De journaliste Serena Frijters ging voor haar artikel spitten in de cijfers van het Centraal Bureau voor de Statistiek. Ze stelde vast dat de ontkerkelijking in Nederland weliswaar lijkt te stagneren, maar dat het niet betekent dat het druk zal zijn in de kerken gedurende het paasweekend. Veel gelovigen, met name rooms-katholieken, wonen zelden of nooit een dienst bij. Frijters noemt nog een sprekend detail bij de cijfers: het percentage kerkgangers mag dan het hoogst zijn in deze delen van Nederland, het aantal mensen dat zich rekent tot een kerkelijke gezindte ligt juist heel hoog in Brabant en Limburg.

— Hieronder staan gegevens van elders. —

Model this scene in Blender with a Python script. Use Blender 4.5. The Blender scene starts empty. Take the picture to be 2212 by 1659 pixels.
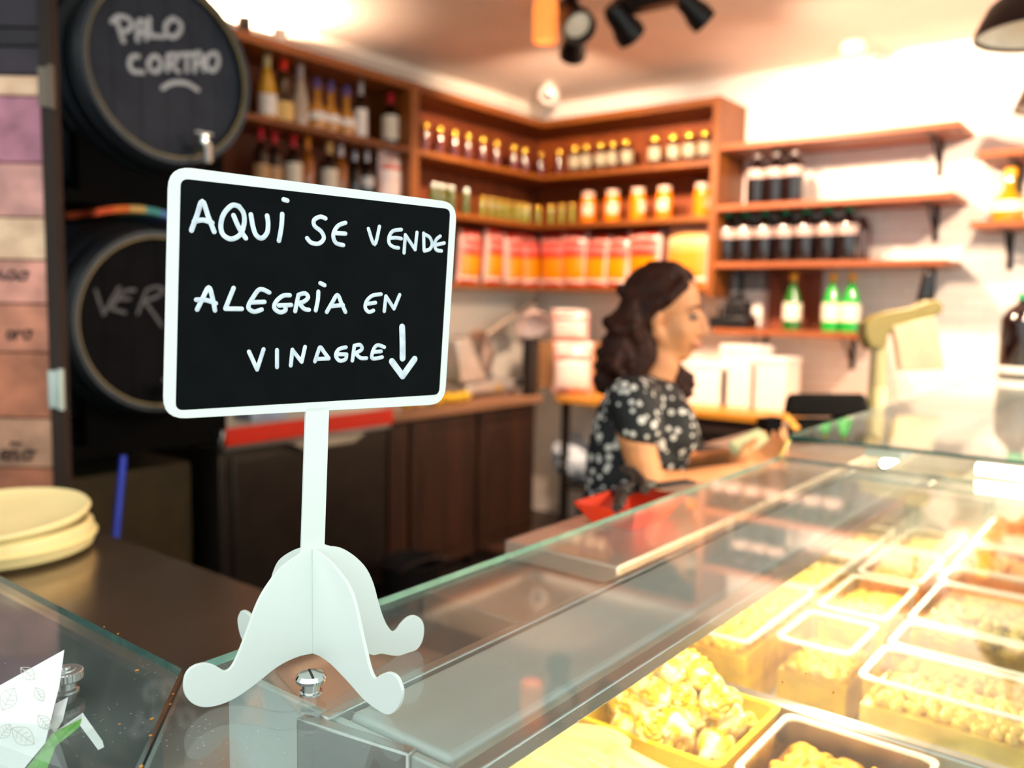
import bpy, bmesh, math, random
from mathutils import Vector, Matrix
random.seed(11)
S = bpy.context.scene
COL = S.collection
R = math.radians
# ---------------------------------------------------------------- camera
FPX = 1855.36
CAMZ = 1.55
def _rot():
    yaw, pitch, roll = R(-52.0447), R(5.4449), R(0.98327)
    rx = Matrix(((1,0,0),(0,math.cos(pitch),-math.sin(pitch)),(0,math.sin(pitch),math.cos(pitch))))
    ry = Matrix(((math.cos(yaw),0,math.sin(yaw)),(0,1,0),(-math.sin(yaw),0,math.cos(yaw))))
    rz = Matrix(((math.cos(roll),-math.sin(roll),0),(math.sin(roll),math.cos(roll),0),(0,0,1)))
    return rz @ rx @ ry
_MT = _rot().transposed()
def _w(v):
    d = _MT @ Vector(v); return Vector((d.x, d.z, -d.y))
CRIGHT, CDOWN, CFWD = _w((1,0,0)), _w((0,1,0)), _w((0,0,1))
def ray(px, py): return _w(((px-1106)/FPX, (py-829.5)/FPX, 1.0))
def at(px, py, x=None, y=None, z=None, d=None):
    r = ray(px, py)
    t = x/r.x if x is not None else y/r.y if y is not None else (z-CAMZ)/r.z if z is not None else d
    return r*t + Vector((0,0,CAMZ))
cam = bpy.data.cameras.new('camera'); camo = bpy.data.objects.new('camera', cam); COL.objects.link(camo)
camo.matrix_world = Matrix(((CRIGHT.x,-CDOWN.x,-CFWD.x,0),(CRIGHT.y,-CDOWN.y,-CFWD.y,0),(CRIGHT.z,-CDOWN.z,-CFWD.z,CAMZ),(0,0,0,1)))
cam.sensor_fit = 'HORIZONTAL'; cam.sensor_width = 36; cam.lens = FPX/2212*36
cam.clip_start = 0.02; cam.clip_end = 60
cam.dof.use_dof = True; cam.dof.focus_distance = 0.735; cam.dof.aperture_fstop = 3.4; cam.dof.aperture_blades = 0
S.camera = camo
# ---------------------------------------------------------------- world, big lights, exposure
w = bpy.data.worlds.new('hall_light'); S.world = w; w.use_nodes = True
w.node_tree.nodes['Background'].inputs[0].default_value = (0.88, 1.0, 0.97, 1)
w.node_tree.nodes['Background'].inputs[1].default_value = 1.05
vs = S.view_settings
vs.view_transform = 'Standard'; vs.look = 'None'; vs.gamma = 1; vs.use_curve_mapping = False; vs.exposure = 0.75
S.cycles.max_bounces = 6; S.cycles.transparent_max_bounces = 20; S.cycles.glossy_bounces = 3; S.cycles.diffuse_bounces = 3
S.cycles.use_light_tree = False; S.cycles.use_adaptive_sampling = True; S.cycles.adaptive_threshold = .04
S.cycles.caustics_reflective = False; S.cycles.caustics_refractive = False
S.cycles.sample_clamp_indirect = 6
WARM = (1.0, 0.72, 0.50)
def spot(name, loc, target, energy, angle, blend=0.4, color=WARM, size=0.04, parent=None):
    l = bpy.data.lights.new(name, 'SPOT'); l.energy = energy; l.spot_size = R(angle); l.spot_blend = blend
    l.color = color; l.shadow_soft_size = size
    o = bpy.data.objects.new(name, l); COL.objects.link(o)
    o.location = loc; o.rotation_euler = (Vector(target)-Vector(loc)).to_track_quat('-Z','Y').to_euler()
    return o
def point(name, loc, energy, color=WARM, size=0.05):
    l = bpy.data.lights.new(name, 'POINT'); l.energy = energy; l.color = color; l.shadow_soft_size = size
    o = bpy.data.objects.new(name, l); COL.objects.link(o); o.location = loc; return o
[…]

Met andere woorden: Mensen in het zuiden laten zich niet zo snel uitschrijven. Men maakt daar ook vanuit de kerk zelf geen werk van. Liever dat een lidmaatschap een sluimerend bestaan leidt, dan dat men mensen uit de statistiek verwijdert. Het advies vanuit de classis in Overijssel-Flevoland is ook altijd zo veel mogelijk adressen te bewaren als mensen dat accepteren. Je kunt dan ook gericht mensen nodigen voor specifieke activiteiten. Een ander advies vanuit de classis, waar de Volkskrant niet over rept, is de suggestie om als kerk naar buiten te treden en zichtbaar te zijn in het geheel van de samenleving. De zorg voor de ziel kan onderdeel zijn van een algeheel welbevinden van mensen en het kerkgebouw kan voor meer zaken toegankelijk worden gemaakt dan voor alleen kerkdiensten. Dat geeft meer interactie en uiteindelijk een 'wij-gevoel' in het geheel van een gemeenschap.